Также стоит рассказать еще об одном эпизоде той поездки. Во время посещения Карса и места впечатляющей битвы при Саракамыше мы проезжали по пустынной долине, на которой было расположено только несколько деревень, которые никак не выглядели похожими на современную Турцию или на любую другую соседнюю страну. Они не были бедными, скорее всего, лучше всего их описать как пришедшими в наши дни из совершенно других времен. Источником энергии там был помет немногочисленного скота, которым владели местные жители. Это было все, что у них было. На этой территории не было ни деревьев, ни торфа. Помет складывался в кучи, внешне напоминавшие хижины и имевшие какие-то непонятные нанесенные на них знаки отличия. Дело было к вечеру субботы, пожилые женщины чем-то украшали эти кучи.

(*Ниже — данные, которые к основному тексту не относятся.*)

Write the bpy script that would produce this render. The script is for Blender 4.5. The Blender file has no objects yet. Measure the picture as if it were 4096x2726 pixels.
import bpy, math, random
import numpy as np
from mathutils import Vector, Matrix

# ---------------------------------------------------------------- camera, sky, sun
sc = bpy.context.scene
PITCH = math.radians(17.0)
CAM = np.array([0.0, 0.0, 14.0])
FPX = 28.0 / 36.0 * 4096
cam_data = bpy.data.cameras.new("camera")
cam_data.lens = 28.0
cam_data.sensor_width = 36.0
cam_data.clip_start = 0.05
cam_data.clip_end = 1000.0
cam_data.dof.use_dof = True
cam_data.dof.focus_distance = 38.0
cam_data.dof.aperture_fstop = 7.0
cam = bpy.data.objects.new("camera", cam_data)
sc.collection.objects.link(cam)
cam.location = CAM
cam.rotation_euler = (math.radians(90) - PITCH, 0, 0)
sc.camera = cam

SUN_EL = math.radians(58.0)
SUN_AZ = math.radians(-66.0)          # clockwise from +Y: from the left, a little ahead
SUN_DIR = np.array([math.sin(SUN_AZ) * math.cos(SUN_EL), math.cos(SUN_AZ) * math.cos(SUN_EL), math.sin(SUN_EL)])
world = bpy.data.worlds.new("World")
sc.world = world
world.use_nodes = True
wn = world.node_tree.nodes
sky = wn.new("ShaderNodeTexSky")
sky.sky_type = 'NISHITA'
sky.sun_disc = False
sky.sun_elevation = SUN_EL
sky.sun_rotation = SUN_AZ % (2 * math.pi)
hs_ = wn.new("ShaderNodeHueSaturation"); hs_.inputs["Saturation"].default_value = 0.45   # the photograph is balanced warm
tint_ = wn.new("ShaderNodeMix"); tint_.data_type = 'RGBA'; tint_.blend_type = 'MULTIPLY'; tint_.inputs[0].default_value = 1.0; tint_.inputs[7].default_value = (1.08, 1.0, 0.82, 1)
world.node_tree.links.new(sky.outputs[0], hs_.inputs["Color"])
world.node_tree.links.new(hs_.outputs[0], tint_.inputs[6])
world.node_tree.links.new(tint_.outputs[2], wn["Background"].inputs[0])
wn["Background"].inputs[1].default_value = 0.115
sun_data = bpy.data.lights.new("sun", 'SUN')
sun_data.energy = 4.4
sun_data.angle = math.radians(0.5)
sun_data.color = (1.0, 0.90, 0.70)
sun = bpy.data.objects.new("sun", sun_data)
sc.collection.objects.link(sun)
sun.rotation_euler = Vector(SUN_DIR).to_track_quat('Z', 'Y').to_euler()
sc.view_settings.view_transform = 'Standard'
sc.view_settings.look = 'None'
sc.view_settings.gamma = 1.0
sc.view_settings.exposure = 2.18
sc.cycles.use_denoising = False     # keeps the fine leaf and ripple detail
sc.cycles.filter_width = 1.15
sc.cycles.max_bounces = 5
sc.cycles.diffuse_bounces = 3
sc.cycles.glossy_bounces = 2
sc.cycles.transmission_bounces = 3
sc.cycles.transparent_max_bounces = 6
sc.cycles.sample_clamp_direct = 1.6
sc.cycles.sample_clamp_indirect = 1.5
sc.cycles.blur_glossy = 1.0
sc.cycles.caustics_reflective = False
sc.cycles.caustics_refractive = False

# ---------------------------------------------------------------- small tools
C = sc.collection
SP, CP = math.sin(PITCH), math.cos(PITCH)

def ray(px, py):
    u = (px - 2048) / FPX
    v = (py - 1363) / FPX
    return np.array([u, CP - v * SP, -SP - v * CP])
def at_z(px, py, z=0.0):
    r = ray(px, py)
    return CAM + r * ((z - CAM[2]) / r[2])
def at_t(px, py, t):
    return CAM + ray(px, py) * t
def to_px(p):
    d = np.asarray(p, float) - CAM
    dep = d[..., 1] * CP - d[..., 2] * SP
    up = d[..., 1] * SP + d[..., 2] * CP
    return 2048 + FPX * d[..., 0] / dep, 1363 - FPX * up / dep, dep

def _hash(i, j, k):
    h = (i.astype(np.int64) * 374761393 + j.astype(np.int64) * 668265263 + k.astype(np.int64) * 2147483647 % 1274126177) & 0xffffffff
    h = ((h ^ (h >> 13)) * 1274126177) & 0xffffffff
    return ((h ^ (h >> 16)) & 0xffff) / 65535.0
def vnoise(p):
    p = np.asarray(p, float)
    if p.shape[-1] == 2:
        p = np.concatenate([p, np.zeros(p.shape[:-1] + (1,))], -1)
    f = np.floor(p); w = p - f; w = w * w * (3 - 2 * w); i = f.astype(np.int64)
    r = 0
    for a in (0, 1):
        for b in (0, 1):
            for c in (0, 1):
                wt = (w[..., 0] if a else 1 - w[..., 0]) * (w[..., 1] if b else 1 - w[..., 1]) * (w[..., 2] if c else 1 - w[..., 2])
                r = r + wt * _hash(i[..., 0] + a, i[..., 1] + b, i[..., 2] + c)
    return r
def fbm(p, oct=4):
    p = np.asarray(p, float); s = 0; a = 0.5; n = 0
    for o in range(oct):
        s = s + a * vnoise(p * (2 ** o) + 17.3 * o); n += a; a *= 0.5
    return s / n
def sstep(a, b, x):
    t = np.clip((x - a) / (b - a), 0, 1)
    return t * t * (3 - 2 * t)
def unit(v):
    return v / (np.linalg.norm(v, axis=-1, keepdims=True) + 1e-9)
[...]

В каждой деревне, в которых мы побывали, перед каким-то одним домом стоял современный и чистый трактор. Его вид был тут даже более странным, чем «скульптуры» из навоза. Оказалось, что трактора были выделены каждой деревне в рамках какой-то государственной программы. Но тут не было простейшего электричества или какого-либо еще источника энергии. И это — в регионе, где в свое время восемьдесят тысяч человек замерзли насмерть. Мы были на самом краю Европы. Люди живут здесь спокойной жизнью, вынося то, что любой европеец сейчас не смог бы вынести.